At this point, you can play pretty wild and free with the way you want to season your chicken. I like to use herbes de provence on mine, or simply make pretty free with some dried thyme and oregano and a little paprika and garlic powder too, if I’m feeling it. Honestly a chicken can stand up to a lot. There are a million ways to season one because, surprise, a great many cultures have chickens and enjoy them roasted. It is a universal pleasure.
The gaping cavern at the back of the chicken is available to be filled. Be sure to peek inside and make sure the guts have been removed. Don’t worry - most of the time these are only the livers and heart, nicely packaged in plastic for those who enjoy such tidbits. I am not among them.
Once you’ve been cleared for stuffing, add an onion chopped in quarters or a handful of shallots and push them inside the cavity. I like to also use whole, peeled garlic cloves, a halved lemon, and a few sprigs of fresh thyme or rosemary if I have it - I usually don’t.
Rest your stuffed, oiled, seasoned chicken into a cast iron pan or other baking dishes. If you’ve well and truly stuffed it full of things, it can be helpful to cross the chicken’s ankles (ankles?) and lash them together with a piece of string. I should mention that as long as your vessel has a raised edge to catch the chicken’s juices, you may use anything from sheet pans to a dutch oven with success. Breast up? Breast down? It really doesn’t matter, I promise. Pick your chicken’s position and stick with it. She’ll be dandy.
Now, heat the oven and when it is heated, slide the chicken inside. You are allowed to roast a whole chicken at any temperature between 325 and 450 degrees Fahrenheit, depending on your allotted time. Obviously the higher the temperature, the quicker the meat will cook. I like to adjust my plans based on whatever else I’m cooking. Not long ago I needed to bake something that required a 350 degree temp at the same time as my chicken. I began the chicken with that item at 350 for an hour, then eventually turned the oven up to 425 for an additional thirty minutes when the other dish was finished. I think that temperatures and cooking times are where recipes get fussy and the average cook gets discouraged. Your best clues for when your chicken is finished will be contextual. Does it smell delicious? Is the skin golden-brown?

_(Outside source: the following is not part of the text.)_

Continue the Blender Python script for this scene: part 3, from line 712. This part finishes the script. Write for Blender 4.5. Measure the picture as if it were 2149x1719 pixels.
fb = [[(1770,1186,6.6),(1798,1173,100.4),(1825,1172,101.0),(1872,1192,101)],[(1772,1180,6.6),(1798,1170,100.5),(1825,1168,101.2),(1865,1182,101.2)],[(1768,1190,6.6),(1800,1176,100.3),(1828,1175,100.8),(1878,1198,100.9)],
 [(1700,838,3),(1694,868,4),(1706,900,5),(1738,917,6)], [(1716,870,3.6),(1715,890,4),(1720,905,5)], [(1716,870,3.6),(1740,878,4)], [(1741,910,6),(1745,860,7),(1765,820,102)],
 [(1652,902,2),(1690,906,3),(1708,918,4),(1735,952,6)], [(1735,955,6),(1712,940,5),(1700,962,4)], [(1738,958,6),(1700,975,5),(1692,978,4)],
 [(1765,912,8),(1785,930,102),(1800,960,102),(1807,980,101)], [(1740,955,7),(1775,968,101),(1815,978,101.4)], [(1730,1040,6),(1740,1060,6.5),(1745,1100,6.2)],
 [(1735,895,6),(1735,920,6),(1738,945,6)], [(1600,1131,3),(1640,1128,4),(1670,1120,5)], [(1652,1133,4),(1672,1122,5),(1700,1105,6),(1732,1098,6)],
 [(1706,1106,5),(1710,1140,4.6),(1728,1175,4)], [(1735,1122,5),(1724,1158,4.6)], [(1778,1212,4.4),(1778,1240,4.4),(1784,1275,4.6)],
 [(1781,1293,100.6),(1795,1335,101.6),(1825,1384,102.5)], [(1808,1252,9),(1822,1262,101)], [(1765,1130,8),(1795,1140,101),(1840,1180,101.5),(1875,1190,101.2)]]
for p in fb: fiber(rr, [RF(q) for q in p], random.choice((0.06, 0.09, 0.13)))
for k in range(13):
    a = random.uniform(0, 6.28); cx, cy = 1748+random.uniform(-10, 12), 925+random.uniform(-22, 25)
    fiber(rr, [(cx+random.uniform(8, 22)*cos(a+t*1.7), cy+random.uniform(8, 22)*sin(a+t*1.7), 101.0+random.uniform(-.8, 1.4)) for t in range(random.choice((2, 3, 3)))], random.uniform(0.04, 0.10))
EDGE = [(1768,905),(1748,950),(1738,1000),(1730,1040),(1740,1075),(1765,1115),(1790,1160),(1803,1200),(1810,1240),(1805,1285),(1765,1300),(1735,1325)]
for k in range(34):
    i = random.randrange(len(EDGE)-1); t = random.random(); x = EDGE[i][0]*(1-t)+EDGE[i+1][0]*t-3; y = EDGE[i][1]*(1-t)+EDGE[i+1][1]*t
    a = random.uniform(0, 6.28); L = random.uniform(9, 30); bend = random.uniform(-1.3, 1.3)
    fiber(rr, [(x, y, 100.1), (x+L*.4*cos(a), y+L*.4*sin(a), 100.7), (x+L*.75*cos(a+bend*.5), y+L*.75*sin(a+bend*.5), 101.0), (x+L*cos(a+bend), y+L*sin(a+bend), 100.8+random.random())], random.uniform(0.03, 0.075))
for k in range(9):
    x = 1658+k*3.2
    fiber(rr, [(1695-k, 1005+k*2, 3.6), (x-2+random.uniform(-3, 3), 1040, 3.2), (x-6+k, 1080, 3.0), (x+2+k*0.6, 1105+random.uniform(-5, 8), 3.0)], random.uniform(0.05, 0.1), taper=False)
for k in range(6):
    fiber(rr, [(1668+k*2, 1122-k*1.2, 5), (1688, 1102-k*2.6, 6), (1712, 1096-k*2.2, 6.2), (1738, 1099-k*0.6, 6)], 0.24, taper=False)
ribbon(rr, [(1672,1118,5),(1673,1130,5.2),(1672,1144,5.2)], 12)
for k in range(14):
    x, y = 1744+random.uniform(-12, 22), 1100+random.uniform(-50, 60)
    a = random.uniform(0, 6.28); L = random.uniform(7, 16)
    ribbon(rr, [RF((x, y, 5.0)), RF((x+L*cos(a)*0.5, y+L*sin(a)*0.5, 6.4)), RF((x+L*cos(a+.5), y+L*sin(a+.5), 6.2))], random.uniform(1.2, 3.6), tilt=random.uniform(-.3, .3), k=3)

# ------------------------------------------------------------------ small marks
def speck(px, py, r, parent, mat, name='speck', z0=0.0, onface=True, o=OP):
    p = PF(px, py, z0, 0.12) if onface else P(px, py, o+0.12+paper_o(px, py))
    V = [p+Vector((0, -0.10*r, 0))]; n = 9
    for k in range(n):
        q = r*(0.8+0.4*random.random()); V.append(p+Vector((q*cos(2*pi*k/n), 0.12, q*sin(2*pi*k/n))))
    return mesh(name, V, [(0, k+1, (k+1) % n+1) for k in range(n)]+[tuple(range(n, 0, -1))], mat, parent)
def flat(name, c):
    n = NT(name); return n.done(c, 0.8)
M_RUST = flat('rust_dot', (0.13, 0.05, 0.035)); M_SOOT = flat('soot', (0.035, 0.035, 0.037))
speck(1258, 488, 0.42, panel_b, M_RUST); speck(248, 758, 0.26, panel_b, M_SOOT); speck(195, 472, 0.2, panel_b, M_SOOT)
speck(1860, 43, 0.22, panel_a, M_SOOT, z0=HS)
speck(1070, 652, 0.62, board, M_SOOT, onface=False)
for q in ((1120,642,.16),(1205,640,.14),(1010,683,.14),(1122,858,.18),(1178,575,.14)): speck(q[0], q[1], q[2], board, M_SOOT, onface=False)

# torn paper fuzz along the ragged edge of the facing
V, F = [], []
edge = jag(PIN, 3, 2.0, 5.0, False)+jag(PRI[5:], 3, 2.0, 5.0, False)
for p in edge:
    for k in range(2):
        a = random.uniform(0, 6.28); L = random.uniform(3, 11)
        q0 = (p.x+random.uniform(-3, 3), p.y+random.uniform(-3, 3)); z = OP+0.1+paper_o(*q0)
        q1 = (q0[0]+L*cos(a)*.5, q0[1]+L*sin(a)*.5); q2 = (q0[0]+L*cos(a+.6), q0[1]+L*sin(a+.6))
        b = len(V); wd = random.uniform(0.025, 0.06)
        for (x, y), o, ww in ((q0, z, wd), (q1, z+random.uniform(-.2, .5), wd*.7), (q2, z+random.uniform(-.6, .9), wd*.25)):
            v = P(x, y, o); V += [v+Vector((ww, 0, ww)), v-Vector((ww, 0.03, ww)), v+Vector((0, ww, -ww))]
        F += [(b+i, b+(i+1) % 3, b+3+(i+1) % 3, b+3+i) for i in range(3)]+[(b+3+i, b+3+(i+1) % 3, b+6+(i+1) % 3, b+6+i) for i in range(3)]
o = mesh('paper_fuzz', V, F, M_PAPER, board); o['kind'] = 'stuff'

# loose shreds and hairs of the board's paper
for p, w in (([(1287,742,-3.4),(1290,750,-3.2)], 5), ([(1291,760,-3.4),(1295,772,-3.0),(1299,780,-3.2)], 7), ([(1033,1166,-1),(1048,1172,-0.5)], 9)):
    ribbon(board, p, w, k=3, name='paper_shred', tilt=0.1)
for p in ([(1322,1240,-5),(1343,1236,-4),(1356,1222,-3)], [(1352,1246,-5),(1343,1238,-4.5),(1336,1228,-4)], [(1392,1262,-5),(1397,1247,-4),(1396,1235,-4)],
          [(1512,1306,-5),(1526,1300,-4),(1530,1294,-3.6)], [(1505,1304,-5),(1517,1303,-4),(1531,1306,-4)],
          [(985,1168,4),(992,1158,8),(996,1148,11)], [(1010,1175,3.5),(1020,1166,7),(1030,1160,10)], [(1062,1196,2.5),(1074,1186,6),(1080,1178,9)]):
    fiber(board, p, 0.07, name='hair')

When you feel that your chicken might be finished (usually around 70-90 minutes for a 4-6 pound bird), begin to check for these clues. The best way to check a chicken’s doneness is with a meat thermometer. A quick stab in the thick part of the thigh should read at least 165 degrees F.
165-170 is the safe range for eating a chicken without overdoing it. With a working thermometer, temperatures don’t lie. Please don’t overcook your chicken because you don’t believe 165 means 165. I assure you, it does. Reading accurate temperatures is a thermometer’s literal only job. If you aren’t so lucky as to have a thermometer, another context clue is to pierce the thigh meat with a knife. If the juices run clear and aren’t looking pink and blushy, you should be good to go.
At this point, I daresay you’re feeling the god/goddess vibes. You’ve handled the chicken with care and a fair measure of professionalism. It’s baked in the oven for an hour and a half, giving you time to watch two episodes of your favorite show. The unctuous smells of a roasted chicken are oodling all through your house, and your belly is probably beginning to respond with hopeful sounds.
Temperature checked, skin crispy, you may now pull the chicken from the oven and gaze upon it with admiration. Pat yourself on the back. Throw a kitchen towel over your shoulder and peacock around for a minute. Facetime your mom - she’s happy you’re eating. Take a picture for Instagram. Get down on eye-level and admire your handiwork: that golden skin, that plump flesh. A roast chicken!
Congratulations. You did the dang thing.